Lorsque le Mur est tombé et que les Allemands de l'Est ont enfin pu acheter des voitures plus récentes et de meilleure qualité, les Trabant encore en état de marche ont été abandonnées en masse. Les Trabant n’ont pas disparu parce qu’elles étaient usées, elles ont été délibérément abandonnées. C'est pour cela que je ne suis pas tout à fait sûr qu'elles puissent mourir.
Celle que j'ai conduite avait besoin d'un remplacement de distributeur, auquel on accède par l'arrière de la roue avant droite, juste à l'extrémité du volant moteur. La réparation a pris quelques minutes et n'a nécessité qu'un tournevis. Toute la voiture est conçue comme ça. La Trabant est peut-être une voiture lente, sale, bruyante et pitoyable, mais elle ne va pas s'arrêter de rouler juste parce que vous êtes trop nul pour la réparer. Elle va démarrer et rouler à chaque fois que vous tournerez la clé de contact (montée de manière improbable sous la colonne de direction). La Trabi ne renoncera jamais.

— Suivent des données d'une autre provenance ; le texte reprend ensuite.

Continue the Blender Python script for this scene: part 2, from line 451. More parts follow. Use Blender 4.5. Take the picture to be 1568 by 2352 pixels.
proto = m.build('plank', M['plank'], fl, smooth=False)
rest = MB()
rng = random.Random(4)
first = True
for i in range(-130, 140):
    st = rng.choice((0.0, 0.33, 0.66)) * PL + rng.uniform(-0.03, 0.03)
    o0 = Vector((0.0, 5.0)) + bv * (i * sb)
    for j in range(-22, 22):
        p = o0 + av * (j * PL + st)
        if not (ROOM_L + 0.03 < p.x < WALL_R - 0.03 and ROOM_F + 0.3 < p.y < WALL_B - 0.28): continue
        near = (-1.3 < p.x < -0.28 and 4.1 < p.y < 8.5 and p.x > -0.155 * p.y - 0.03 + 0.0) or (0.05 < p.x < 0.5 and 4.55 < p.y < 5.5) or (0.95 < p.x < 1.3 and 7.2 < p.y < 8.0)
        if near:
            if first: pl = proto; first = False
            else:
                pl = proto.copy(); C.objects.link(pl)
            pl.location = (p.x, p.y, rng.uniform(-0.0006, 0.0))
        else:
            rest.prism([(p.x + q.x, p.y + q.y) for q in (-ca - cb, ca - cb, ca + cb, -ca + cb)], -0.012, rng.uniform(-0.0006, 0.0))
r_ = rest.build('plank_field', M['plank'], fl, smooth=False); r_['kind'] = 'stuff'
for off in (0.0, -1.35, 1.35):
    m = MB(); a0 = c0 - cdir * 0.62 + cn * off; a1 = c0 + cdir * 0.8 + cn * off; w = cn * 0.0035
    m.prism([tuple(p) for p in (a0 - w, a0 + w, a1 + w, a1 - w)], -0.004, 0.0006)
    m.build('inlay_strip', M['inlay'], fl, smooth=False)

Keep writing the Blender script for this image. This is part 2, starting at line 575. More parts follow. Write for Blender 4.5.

Oui, je suis un peu amoureux de la Trabant. Je suis amoureux de cette petite relique profondément imparfaite de la Guerre Froide, une petite bête née de la pénurie à qui, d’une manière ou d’une autre, on n’a jamais dit de quitter la scène. J'ai la chance de n'avoir jamais eu à connaître la société où c'était le mieux que vous pouviez acheter. Mais je peux respecter cette voiture pour avoir fait du mieux qu'elle pouvait.